Stored rows —
** Start **

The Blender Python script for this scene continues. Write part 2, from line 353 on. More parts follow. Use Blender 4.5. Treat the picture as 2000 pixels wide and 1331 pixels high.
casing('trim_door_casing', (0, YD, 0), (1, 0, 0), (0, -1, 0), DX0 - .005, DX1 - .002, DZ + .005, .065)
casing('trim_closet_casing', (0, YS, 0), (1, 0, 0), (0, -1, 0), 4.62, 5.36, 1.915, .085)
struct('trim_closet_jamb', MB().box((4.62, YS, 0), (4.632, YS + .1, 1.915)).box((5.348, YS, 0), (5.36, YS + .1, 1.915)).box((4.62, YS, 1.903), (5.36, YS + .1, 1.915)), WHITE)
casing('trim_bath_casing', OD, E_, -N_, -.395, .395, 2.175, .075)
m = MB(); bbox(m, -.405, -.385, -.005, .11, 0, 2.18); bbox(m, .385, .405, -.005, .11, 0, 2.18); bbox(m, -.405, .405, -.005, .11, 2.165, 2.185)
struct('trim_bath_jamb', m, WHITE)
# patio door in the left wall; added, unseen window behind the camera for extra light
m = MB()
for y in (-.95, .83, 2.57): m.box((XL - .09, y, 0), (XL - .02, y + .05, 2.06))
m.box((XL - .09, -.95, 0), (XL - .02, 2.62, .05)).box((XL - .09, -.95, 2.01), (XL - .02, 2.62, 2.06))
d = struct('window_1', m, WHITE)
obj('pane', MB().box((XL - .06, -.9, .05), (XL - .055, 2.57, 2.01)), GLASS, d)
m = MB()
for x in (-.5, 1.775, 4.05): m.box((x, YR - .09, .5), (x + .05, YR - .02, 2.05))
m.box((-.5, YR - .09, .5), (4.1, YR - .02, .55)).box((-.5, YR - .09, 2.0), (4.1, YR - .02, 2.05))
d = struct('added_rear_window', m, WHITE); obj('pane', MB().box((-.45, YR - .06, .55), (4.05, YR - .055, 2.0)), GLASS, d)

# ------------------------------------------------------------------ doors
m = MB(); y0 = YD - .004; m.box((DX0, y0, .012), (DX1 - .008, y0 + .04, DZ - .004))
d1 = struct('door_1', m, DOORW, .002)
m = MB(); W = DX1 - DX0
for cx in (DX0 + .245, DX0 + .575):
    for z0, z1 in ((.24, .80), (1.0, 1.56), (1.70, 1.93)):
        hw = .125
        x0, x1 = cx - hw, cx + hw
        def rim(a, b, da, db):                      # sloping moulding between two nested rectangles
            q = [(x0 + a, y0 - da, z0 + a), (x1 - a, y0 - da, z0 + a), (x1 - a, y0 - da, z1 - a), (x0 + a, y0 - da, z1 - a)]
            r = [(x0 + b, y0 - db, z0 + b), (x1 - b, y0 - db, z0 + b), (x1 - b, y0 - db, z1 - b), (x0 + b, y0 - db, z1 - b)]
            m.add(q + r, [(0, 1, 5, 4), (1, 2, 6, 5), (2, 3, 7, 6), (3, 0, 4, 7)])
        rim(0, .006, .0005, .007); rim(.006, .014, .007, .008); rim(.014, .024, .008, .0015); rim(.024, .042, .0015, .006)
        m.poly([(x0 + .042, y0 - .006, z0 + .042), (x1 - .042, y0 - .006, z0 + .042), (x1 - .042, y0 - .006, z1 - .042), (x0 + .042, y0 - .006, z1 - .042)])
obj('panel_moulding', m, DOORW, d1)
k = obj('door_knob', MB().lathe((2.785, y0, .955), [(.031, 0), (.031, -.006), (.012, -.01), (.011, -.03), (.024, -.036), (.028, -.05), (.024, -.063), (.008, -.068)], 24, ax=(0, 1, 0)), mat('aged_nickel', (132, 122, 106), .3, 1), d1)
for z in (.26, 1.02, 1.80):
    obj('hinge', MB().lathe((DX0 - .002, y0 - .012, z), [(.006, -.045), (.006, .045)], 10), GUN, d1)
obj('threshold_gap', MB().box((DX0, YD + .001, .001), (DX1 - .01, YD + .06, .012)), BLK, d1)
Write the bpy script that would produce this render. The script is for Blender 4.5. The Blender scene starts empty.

** End **

Work to be completed — Reproduce the records above exactly.

Worked answer —
The Blender Python script for this scene continues. Write part 2, from line 353 on. More parts follow. Use Blender 4.5. Treat the picture as 2000 pixels wide and 1331 pixels high.
casing('trim_door_casing', (0, YD, 0), (1, 0, 0), (0, -1, 0), DX0 - .005, DX1 - .002, DZ + .005, .065)
casing('trim_closet_casing', (0, YS, 0), (1, 0, 0), (0, -1, 0), 4.62, 5.36, 1.915, .085)
struct('trim_closet_jamb', MB().box((4.62, YS, 0), (4.632, YS + .1, 1.915)).box((5.348, YS, 0), (5.36, YS + .1, 1.915)).box((4.62, YS, 1.903), (5.36, YS + .1, 1.915)), WHITE)
casing('trim_bath_casing', OD, E_, -N_, -.395, .395, 2.175, .075)
m = MB(); bbox(m, -.405, -.385, -.005, .11, 0, 2.18); bbox(m, .385, .405, -.005, .11, 0, 2.18); bbox(m, -.405, .405, -.005, .11, 2.165, 2.185)
struct('trim_bath_jamb', m, WHITE)
# patio door in the left wall; added, unseen window behind the camera for extra light
m = MB()
for y in (-.95, .83, 2.57): m.box((XL - .09, y, 0), (XL - .02, y + .05, 2.06))
m.box((XL - .09, -.95, 0), (XL - .02, 2.62, .05)).box((XL - .09, -.95, 2.01), (XL - .02, 2.62, 2.06))
d = struct('window_1', m, WHITE)
obj('pane', MB().box((XL - .06, -.9, .05), (XL - .055, 2.57, 2.01)), GLASS, d)
m = MB()
for x in (-.5, 1.775, 4.05): m.box((x, YR - .09, .5), (x + .05, YR - .02, 2.05))
m.box((-.5, YR - .09, .5), (4.1, YR - .02, .55)).box((-.5, YR - .09, 2.0), (4.1, YR - .02, 2.05))
d = struct('added_rear_window', m, WHITE); obj('pane', MB().box((-.45, YR - .06, .55), (4.05, YR - .055, 2.0)), GLASS, d)

# ------------------------------------------------------------------ doors
m = MB(); y0 = YD - .004; m.box((DX0, y0, .012), (DX1 - .008, y0 + .04, DZ - .004))
d1 = struct('door_1', m, DOORW, .002)
m = MB(); W = DX1 - DX0
for cx in (DX0 + .245, DX0 + .575):
    for z0, z1 in ((.24, .80), (1.0, 1.56), (1.70, 1.93)):
        hw = .125
        x0, x1 = cx - hw, cx + hw
        def rim(a, b, da, db):                      # sloping moulding between two nested rectangles
            q = [(x0 + a, y0 - da, z0 + a), (x1 - a, y0 - da, z0 + a), (x1 - a, y0 - da, z1 - a), (x0 + a, y0 - da, z1 - a)]
            r = [(x0 + b, y0 - db, z0 + b), (x1 - b, y0 - db, z0 + b), (x1 - b, y0 - db, z1 - b), (x0 + b, y0 - db, z1 - b)]
            m.add(q + r, [(0, 1, 5, 4), (1, 2, 6, 5), (2, 3, 7, 6), (3, 0, 4, 7)])
        rim(0, .006, .0005, .007); rim(.006, .014, .007, .008); rim(.014, .024, .008, .0015); rim(.024, .042, .0015, .006)
        m.poly([(x0 + .042, y0 - .006, z0 + .042), (x1 - .042, y0 - .006, z0 + .042), (x1 - .042, y0 - .006, z1 - .042), (x0 + .042, y0 - .006, z1 - .042)])
obj('panel_moulding', m, DOORW, d1)
k = obj('door_knob', MB().lathe((2.785, y0, .955), [(.031, 0), (.031, -.006), (.012, -.01), (.011, -.03), (.024, -.036), (.028, -.05), (.024, -.063), (.008, -.068)], 24, ax=(0, 1, 0)), mat('aged_nickel', (132, 122, 106), .3, 1), d1)
for z in (.26, 1.02, 1.80):
    obj('hinge', MB().lathe((DX0 - .002, y0 - .012, z), [(.006, -.045), (.006, .045)], 10), GUN, d1)
obj('threshold_gap', MB().box((DX0, YD + .001, .001), (DX1 - .01, YD + .06, .012)), BLK, d1)
Write the bpy script that would produce this render. The script is for Blender 4.5. The Blender scene starts empty.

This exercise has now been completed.